## Stated exercise
Everything from the line containing "What Blender Python" through the line containing "bpy.data.objects.remove(o)" should be repeated exactly, and nothing else from the data.
--- start ---
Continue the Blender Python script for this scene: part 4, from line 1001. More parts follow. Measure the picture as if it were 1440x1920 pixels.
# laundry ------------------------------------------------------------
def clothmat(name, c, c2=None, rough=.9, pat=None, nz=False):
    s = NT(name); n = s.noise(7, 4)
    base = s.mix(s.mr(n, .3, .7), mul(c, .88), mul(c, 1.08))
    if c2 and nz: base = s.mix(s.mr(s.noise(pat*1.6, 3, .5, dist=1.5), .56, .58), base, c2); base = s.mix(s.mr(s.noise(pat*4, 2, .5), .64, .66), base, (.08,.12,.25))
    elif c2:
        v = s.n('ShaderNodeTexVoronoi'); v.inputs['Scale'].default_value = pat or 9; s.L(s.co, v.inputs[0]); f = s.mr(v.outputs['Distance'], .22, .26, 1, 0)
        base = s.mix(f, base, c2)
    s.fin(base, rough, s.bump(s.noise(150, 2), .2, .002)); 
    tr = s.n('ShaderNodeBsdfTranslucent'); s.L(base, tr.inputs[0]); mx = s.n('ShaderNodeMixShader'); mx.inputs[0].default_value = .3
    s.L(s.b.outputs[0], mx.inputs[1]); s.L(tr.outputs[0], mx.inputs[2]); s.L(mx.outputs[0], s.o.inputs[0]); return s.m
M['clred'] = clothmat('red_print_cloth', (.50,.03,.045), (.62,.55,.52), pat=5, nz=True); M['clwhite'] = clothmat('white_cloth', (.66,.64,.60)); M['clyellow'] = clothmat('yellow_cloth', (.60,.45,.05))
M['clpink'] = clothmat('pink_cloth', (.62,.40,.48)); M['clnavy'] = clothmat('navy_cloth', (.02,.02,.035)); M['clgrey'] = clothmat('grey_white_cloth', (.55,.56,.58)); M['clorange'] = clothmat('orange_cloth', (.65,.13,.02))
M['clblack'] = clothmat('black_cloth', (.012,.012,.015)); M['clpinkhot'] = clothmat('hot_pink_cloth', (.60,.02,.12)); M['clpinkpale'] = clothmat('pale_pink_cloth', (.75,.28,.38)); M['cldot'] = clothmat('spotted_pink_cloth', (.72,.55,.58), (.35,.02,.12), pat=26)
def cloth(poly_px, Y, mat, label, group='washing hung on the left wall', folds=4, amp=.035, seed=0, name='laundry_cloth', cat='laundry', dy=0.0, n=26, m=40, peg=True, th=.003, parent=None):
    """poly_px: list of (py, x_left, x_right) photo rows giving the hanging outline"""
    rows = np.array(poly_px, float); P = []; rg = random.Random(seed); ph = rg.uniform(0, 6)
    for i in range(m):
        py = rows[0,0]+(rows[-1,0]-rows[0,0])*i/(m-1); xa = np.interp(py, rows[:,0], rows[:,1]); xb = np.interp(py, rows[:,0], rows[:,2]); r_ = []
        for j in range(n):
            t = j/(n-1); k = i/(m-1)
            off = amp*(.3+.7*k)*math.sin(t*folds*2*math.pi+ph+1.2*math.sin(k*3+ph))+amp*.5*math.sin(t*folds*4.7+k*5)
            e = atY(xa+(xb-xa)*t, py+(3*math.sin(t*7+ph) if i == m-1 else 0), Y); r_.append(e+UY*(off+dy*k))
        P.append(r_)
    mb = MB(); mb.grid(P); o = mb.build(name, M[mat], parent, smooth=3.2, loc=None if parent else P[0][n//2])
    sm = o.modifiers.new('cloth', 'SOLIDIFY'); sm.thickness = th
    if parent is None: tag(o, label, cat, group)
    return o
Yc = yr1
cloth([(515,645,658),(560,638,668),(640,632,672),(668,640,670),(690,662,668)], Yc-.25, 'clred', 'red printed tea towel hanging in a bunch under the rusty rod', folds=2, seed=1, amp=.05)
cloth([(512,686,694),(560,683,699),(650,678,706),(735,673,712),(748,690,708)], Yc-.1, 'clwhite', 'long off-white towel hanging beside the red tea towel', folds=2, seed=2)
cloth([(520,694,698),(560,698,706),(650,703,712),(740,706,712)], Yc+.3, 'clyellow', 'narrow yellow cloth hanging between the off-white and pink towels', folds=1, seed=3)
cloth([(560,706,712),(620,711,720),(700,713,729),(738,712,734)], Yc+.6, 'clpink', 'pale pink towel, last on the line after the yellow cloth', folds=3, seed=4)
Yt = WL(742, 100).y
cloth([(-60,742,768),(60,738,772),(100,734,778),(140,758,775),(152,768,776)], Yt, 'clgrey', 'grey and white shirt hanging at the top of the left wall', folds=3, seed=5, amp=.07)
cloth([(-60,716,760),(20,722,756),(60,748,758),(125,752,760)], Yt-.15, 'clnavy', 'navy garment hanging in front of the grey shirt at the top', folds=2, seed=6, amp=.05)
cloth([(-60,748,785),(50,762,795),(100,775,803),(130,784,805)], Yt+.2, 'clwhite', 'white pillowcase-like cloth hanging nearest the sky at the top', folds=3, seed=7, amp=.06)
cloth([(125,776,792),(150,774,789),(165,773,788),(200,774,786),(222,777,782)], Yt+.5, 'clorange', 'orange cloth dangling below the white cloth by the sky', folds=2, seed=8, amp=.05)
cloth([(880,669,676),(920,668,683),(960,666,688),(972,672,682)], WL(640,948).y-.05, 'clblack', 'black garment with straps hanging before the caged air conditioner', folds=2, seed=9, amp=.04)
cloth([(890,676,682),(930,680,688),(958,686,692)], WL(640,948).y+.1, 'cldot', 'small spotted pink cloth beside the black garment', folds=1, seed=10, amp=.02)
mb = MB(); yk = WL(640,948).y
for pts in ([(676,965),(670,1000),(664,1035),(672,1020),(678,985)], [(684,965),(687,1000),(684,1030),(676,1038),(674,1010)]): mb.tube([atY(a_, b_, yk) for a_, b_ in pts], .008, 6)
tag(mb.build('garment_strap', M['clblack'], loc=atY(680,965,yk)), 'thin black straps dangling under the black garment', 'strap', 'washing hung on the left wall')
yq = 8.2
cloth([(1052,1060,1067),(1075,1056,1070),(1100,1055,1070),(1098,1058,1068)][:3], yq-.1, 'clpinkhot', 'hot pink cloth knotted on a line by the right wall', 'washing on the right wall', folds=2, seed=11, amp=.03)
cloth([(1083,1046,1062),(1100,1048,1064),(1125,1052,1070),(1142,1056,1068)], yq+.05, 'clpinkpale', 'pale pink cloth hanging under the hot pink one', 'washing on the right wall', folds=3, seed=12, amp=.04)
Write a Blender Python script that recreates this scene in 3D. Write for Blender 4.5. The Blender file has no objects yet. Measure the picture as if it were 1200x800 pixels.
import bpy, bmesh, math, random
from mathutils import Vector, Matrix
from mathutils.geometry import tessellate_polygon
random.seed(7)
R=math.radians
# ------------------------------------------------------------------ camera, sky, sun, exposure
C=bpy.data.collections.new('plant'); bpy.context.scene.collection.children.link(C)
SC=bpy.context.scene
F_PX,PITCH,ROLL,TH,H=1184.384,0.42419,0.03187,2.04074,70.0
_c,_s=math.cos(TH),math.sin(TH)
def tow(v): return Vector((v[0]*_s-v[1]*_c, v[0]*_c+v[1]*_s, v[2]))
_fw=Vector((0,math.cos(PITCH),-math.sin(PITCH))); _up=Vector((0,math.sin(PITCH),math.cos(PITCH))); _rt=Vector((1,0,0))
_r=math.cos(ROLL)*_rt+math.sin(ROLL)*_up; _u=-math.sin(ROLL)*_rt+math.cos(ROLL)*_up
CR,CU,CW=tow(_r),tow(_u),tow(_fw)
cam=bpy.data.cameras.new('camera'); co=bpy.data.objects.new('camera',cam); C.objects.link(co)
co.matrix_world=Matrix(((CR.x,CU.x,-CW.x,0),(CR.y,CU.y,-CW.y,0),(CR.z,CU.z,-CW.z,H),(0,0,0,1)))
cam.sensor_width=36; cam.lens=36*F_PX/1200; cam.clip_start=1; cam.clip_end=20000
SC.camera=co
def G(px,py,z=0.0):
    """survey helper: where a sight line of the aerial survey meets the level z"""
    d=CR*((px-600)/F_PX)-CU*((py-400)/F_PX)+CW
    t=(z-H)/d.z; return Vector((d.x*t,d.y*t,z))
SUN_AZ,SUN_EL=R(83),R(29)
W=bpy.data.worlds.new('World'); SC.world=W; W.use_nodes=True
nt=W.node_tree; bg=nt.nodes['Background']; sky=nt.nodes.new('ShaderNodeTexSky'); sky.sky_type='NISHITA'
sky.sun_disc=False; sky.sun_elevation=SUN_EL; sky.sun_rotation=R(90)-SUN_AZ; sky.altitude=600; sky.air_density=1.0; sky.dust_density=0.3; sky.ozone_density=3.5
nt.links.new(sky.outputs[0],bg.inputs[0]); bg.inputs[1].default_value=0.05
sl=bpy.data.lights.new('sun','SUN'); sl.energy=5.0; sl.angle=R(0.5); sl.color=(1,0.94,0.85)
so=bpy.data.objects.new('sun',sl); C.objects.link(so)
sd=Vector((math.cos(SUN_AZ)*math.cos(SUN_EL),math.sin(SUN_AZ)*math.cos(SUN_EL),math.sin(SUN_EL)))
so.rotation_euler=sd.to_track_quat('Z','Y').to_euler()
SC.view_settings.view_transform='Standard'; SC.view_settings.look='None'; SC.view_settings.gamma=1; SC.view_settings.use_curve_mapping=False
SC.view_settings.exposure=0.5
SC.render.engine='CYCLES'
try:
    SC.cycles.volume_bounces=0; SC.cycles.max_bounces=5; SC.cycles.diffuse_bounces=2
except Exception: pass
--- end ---
--- start ---
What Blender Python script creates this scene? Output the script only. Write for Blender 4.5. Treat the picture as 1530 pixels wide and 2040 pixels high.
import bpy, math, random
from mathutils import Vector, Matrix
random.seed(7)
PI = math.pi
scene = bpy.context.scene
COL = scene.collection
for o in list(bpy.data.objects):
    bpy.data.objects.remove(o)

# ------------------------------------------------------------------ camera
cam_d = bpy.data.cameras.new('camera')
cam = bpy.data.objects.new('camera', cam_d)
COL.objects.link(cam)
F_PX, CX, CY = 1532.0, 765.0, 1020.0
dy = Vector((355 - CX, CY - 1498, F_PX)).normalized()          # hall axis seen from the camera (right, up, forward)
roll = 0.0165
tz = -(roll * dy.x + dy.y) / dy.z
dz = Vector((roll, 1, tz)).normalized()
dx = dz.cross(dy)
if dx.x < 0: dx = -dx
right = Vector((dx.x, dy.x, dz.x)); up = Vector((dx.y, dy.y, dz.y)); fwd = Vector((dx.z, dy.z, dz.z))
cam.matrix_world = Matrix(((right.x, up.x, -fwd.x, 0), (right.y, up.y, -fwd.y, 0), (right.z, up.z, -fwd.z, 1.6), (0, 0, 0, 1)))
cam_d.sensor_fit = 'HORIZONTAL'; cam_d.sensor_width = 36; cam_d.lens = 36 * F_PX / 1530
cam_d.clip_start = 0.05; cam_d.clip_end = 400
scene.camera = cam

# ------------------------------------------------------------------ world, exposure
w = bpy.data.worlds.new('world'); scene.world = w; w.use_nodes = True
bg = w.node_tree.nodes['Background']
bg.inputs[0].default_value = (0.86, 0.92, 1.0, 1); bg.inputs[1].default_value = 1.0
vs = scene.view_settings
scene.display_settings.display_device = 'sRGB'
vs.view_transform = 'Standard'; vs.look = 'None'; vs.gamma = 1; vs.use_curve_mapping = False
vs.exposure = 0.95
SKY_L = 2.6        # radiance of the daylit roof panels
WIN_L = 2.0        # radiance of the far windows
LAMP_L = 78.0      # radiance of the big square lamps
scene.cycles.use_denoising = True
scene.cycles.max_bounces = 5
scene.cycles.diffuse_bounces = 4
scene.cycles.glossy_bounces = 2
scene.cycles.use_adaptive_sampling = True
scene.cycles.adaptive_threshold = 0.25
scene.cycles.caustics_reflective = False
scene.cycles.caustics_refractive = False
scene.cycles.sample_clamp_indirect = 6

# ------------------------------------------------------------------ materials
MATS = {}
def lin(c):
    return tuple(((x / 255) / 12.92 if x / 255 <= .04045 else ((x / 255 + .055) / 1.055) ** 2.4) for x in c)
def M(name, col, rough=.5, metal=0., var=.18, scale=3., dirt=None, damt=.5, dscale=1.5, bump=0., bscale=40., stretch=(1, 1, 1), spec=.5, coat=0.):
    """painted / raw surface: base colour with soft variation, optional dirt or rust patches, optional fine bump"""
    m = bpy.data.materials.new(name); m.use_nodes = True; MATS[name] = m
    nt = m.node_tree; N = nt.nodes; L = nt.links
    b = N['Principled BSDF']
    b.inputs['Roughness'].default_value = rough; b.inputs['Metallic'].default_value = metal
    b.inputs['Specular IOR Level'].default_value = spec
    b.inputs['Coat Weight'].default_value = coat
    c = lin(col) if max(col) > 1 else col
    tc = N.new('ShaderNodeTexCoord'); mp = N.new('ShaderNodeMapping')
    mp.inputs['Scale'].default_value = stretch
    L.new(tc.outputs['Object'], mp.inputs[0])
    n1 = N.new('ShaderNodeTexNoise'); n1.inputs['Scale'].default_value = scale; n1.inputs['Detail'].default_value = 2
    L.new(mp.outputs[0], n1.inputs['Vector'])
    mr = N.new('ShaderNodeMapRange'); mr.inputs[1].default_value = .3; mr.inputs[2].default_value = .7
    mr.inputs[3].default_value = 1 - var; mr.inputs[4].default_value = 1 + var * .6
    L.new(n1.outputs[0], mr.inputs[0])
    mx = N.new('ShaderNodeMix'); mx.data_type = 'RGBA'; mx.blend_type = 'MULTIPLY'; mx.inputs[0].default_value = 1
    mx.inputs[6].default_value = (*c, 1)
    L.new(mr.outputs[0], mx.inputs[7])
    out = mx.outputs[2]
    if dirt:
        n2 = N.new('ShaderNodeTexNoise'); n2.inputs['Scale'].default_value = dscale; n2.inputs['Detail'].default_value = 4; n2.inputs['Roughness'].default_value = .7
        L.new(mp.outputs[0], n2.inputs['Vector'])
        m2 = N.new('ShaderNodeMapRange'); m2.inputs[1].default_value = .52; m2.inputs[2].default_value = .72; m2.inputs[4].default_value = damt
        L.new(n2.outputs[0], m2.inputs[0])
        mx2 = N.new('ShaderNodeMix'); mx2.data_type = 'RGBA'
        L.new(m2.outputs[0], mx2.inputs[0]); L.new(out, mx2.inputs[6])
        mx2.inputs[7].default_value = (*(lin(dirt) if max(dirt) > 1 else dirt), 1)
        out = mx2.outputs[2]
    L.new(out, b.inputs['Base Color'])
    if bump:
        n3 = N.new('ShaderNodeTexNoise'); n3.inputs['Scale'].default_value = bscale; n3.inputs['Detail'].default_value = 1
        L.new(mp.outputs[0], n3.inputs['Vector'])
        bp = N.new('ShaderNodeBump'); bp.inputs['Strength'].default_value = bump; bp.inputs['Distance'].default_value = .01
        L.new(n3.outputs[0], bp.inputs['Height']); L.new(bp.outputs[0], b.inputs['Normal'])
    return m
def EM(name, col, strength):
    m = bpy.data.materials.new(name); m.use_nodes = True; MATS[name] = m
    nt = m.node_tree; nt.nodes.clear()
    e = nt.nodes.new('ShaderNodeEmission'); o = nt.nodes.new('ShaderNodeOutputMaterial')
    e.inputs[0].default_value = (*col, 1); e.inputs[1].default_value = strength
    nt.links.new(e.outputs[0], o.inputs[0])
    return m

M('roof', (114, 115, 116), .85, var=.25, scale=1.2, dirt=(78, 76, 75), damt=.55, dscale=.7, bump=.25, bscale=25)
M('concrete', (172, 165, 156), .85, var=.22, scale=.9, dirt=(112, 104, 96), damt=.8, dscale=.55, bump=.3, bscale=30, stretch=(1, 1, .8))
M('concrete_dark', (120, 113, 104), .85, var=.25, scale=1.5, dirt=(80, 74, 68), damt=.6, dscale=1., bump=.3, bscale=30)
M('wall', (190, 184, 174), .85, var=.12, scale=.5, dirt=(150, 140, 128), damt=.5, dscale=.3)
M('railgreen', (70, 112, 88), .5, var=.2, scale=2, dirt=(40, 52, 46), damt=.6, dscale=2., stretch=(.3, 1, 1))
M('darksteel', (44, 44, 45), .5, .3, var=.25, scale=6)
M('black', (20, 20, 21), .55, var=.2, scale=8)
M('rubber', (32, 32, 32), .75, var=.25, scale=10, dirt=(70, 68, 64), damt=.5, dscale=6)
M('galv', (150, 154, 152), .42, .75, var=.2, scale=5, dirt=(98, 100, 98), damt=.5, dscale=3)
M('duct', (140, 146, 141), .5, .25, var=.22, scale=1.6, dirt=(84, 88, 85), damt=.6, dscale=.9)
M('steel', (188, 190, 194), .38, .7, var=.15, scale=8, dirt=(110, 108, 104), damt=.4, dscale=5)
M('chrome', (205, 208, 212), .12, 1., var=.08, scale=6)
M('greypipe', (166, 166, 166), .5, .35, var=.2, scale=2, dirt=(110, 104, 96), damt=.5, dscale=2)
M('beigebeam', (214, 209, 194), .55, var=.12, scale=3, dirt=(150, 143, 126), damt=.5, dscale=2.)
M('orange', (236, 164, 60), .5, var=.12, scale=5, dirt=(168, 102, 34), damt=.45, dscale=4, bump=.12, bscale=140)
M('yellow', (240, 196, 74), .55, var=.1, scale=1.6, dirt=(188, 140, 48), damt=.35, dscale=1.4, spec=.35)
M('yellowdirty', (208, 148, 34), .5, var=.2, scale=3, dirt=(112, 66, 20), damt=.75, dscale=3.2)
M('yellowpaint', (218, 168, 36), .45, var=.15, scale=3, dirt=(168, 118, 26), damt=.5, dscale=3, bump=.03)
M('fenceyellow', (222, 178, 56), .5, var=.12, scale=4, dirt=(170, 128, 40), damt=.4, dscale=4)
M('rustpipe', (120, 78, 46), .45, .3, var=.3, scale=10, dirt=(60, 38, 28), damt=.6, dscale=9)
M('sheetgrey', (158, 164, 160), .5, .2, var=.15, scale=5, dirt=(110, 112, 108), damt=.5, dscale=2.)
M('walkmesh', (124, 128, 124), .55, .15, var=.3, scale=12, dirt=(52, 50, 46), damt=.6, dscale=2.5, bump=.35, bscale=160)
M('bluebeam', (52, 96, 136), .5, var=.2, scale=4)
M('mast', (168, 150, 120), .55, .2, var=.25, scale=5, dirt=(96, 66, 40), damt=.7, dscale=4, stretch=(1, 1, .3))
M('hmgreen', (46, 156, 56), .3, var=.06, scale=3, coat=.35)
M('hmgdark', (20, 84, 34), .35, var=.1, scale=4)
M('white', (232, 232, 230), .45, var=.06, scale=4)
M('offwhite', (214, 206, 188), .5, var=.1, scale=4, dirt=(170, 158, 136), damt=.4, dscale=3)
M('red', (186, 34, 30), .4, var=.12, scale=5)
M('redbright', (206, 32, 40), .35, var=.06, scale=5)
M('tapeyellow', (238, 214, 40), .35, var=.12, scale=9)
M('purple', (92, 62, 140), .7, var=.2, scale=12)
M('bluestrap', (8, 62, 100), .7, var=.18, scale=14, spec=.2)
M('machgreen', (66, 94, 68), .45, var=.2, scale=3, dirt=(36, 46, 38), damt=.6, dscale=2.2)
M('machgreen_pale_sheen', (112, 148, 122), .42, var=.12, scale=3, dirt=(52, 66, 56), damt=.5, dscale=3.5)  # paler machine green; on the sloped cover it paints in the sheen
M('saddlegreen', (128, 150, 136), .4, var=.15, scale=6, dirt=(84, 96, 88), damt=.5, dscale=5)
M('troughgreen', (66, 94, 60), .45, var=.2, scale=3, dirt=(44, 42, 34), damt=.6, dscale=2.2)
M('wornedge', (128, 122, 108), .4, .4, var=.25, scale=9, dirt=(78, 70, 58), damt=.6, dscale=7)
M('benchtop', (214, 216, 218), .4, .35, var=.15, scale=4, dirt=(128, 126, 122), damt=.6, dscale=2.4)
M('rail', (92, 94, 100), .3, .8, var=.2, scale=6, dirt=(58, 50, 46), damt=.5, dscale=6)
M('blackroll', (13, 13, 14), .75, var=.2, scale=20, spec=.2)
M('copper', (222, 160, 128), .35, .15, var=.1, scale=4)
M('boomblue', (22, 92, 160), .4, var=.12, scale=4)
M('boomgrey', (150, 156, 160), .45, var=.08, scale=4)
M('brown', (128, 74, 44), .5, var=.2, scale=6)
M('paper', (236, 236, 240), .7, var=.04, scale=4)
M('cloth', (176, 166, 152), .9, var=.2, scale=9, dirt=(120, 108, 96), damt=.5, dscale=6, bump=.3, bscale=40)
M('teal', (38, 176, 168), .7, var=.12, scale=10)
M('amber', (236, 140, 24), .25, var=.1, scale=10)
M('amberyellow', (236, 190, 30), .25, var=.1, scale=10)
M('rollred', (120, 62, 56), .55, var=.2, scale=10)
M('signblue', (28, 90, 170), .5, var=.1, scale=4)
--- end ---
## Written solution
What Blender Python script creates this scene? Output the script only. Write for Blender 4.5. Treat the picture as 1530 pixels wide and 2040 pixels high.
import bpy, math, random
from mathutils import Vector, Matrix
random.seed(7)
PI = math.pi
scene = bpy.context.scene
COL = scene.collection
for o in list(bpy.data.objects):
    bpy.data.objects.remove(o)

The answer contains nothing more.